L'industrie du sel attire de plus en plus d'acteurs, malgré ses difficultés
Il existe actuellement une pénurie de sel, résultat d'une faible production de la denrée, selon le patron de Sels Sine. La tonne de sel, vendue habituellement par les petits producteurs à 8.000 francs CFA, voire 10.000, coûte maintenant 60.000 en raison de la faible production de cette année, souligne M. Bop, également président de la Chambre de commerce, d'industrie et d'agriculture de Fatick.
L'industrie du sel attire de plus en plus d'acteurs, malgré ses difficultés. En septembre 2021, une nouvelle unité de production s'est implantée à Fatick. Sel d'Afrique espère générer 200 emplois directs et quelque 1.500 emplois indirects, selon son président-directeur général, Abou Emile Diouf.
La nouvelle usine se fixe un objectif de production de 30.000 tonnes dans les deux prochaines années, qu'elle compte faire progresser à 150.000 tonnes par an dans le long terme, déclare M. Diouf.
Abou Emile Diouf rêve d'accroître la plus-value de la filière et de faire en sorte qu'elle contribue activement aux efforts visant à augmenter les exportations sénégalaises, d'autant plus que le produit sortant des marais de la région de Fatick est vendu dans plusieurs pays d'Afrique de l'Ouest.

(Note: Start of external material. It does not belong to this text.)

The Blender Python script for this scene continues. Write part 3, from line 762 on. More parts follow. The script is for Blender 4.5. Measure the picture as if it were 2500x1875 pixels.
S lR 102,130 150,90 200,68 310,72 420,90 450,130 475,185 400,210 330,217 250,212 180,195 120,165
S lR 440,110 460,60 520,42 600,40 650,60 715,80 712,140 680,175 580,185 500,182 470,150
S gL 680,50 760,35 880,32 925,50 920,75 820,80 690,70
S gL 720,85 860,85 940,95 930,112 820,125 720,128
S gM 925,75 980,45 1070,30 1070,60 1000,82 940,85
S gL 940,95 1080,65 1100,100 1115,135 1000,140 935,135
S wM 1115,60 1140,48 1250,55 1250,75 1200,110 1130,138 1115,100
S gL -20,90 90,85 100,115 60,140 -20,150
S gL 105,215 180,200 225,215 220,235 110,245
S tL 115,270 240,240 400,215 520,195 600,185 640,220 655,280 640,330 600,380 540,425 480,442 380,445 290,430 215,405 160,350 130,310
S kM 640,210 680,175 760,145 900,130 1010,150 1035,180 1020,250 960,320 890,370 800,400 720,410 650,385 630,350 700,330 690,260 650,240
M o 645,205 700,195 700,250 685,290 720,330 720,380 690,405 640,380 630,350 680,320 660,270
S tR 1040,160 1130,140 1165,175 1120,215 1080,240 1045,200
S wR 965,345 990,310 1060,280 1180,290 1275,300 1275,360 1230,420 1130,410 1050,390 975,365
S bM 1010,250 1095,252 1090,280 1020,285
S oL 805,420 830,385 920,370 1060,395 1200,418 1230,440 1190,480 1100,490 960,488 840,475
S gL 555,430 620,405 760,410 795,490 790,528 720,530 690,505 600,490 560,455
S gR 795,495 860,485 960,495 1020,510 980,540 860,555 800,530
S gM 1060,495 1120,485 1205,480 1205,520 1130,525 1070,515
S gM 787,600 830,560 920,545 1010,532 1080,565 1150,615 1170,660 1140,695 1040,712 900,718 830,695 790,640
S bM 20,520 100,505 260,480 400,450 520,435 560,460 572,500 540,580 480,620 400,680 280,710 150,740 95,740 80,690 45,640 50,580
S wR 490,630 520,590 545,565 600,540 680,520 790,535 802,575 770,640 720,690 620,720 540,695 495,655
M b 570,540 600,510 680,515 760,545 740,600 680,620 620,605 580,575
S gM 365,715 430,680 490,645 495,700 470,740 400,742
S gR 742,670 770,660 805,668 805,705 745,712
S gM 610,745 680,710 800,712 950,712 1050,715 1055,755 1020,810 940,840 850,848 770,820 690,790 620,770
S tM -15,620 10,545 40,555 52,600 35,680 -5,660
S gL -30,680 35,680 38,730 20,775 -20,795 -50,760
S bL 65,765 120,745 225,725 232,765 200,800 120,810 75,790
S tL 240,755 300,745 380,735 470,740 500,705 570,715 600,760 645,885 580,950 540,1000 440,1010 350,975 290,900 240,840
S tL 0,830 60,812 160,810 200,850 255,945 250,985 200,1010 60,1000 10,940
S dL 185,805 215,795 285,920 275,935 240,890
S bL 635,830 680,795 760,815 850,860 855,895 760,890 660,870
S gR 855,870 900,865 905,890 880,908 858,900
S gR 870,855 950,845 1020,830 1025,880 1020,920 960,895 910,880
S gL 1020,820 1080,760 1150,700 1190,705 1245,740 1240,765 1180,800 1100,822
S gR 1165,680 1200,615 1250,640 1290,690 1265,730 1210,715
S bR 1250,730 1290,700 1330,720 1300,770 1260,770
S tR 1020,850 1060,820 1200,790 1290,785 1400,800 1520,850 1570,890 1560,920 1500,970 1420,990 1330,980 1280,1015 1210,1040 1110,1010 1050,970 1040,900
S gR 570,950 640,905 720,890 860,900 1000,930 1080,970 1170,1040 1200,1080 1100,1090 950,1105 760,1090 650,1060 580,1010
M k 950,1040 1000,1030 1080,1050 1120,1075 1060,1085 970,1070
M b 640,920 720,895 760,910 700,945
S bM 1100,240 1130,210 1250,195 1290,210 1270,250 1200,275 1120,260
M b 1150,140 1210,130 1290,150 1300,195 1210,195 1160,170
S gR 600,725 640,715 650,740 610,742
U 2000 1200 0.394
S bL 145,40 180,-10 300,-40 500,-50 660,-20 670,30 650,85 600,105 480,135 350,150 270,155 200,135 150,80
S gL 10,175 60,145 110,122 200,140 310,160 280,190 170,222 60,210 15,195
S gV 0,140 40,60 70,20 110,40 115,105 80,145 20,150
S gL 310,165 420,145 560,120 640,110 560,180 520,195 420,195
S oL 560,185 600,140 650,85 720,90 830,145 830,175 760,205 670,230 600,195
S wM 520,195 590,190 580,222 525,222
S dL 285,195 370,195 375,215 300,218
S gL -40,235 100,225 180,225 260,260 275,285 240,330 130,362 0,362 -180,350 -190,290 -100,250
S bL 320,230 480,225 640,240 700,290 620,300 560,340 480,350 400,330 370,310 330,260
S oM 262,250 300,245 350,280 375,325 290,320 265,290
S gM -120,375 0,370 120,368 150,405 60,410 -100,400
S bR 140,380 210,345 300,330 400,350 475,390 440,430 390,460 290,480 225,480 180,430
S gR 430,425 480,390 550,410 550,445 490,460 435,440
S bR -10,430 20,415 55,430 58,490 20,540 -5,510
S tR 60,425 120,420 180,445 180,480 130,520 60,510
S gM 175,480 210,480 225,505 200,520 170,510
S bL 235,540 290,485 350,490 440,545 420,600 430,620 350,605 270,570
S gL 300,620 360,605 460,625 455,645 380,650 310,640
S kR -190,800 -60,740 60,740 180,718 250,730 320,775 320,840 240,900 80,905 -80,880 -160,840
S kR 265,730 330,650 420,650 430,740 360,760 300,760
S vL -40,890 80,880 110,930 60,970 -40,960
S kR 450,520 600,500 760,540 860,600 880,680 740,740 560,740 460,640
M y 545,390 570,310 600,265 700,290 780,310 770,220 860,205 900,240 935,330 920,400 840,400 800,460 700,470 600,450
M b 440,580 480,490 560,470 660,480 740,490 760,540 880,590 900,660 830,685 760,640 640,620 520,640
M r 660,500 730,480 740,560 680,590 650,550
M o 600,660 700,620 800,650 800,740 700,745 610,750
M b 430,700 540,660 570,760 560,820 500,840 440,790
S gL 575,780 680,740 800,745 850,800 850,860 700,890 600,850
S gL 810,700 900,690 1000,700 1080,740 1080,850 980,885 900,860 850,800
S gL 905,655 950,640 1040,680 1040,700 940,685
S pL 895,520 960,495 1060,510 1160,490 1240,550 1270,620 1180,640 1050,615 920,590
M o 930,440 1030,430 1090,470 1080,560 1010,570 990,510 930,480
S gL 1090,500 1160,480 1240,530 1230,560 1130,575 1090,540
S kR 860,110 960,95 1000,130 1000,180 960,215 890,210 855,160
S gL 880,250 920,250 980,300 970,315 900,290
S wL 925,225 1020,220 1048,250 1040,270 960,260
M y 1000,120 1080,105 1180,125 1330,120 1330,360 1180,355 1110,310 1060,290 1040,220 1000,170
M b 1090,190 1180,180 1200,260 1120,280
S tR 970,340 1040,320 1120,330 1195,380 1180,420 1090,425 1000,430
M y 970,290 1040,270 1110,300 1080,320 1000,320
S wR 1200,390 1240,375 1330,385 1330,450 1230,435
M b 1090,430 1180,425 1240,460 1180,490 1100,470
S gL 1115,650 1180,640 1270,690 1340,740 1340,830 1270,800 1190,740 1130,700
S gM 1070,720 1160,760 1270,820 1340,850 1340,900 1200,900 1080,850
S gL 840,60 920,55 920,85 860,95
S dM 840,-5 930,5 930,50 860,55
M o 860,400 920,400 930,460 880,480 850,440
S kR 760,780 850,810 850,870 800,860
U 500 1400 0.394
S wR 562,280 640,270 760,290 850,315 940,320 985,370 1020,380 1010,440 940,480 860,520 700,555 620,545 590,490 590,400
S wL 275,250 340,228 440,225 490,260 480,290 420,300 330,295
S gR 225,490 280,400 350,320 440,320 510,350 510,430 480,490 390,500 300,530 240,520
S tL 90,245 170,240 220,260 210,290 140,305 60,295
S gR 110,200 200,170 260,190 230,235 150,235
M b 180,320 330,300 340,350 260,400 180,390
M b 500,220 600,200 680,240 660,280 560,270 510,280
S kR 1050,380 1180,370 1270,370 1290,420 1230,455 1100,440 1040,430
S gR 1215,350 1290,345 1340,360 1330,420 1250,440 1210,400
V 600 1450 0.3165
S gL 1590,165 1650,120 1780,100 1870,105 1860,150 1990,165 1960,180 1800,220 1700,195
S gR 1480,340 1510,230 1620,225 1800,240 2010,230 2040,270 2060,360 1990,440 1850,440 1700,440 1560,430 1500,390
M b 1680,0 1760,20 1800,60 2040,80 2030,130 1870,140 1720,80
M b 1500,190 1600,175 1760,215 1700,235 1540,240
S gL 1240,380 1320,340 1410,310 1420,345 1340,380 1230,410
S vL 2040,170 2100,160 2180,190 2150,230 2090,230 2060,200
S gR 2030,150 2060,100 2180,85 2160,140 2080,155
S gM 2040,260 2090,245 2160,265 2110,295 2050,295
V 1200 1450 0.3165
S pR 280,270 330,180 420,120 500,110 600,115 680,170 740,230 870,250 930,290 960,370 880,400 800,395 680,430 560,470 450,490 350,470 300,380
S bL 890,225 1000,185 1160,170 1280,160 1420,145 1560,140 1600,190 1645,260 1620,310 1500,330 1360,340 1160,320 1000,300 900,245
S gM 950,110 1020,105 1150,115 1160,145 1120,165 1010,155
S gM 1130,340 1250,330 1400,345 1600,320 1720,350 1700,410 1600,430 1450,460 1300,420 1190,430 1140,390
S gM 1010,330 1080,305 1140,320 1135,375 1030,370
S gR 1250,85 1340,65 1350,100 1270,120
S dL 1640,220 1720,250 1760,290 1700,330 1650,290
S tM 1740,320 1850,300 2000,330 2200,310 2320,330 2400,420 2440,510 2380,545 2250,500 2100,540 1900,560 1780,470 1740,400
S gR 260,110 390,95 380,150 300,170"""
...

"Le sel que nous produisons est destiné à la consommation des ménages du pays et à la satisfaction de la demande des industries", souligne-t-il.
Les difficultés n'épargnent pas le lac Rose, un important site de production de sel situé dans la région de Dakar. La production de cette zone, de 200.000 à 250.000 tonnes par an, a connu une forte baisse, signale le président-directeur général de Sels Sine, laissant entendre que tous les sites de production du pays sont confrontés aux mêmes écueils.
Il en va de même pour la région de Kaolack (centre), selon Baboucar Bop. Plus grand producteur de sel du pays, cette région a connu un retard de production d'environ trois mois cette année, relève-t-il.
"Les salins de Kaolack ont entamé la récolte le 13 mars dernier, une étape qui démarrait habituellement en décembre. La baisse est estimée à 80.000 tonnes par rapport à la quantité produite en 2022", déclare le président de la Chambre de commerce, d'industrie et d'agriculture de Fatick.
Boubacar Bop croit encore à l'essor de la filière sel, malgré ses difficultés. Les investissements qu'il a réalisés à Fatick ont tellement d'ampleur que le patron de Sels Sine s'attend à d'importants rendements dans deux ou trois ans.
"Aujourd'hui, avec la mécanisation de l'activité, nous employons beaucoup moins de main-d'oeuvre, seulement 25 personnes par journée en moyenne. Les machines assurent l'essentiel de l'activité, avec plus de rapidité", dit-il.
L'opérateur économique déplore par ailleurs les conditions fixées par les pouvoirs publics pour l'iodation du sel, l'une des normes de production requises. "L'Etat nous oblige à ioder le sel pour éliminer les risques d'hypertension artérielle qu'engendre la consommation de sel non iodé."
Cette obligation accroît les coûts de production dans la mesure où le kilo d'iode, vendu à 8.000 francs CFA il y a dix ans, coûte maintenant 45.000, selon Baboucar Bop.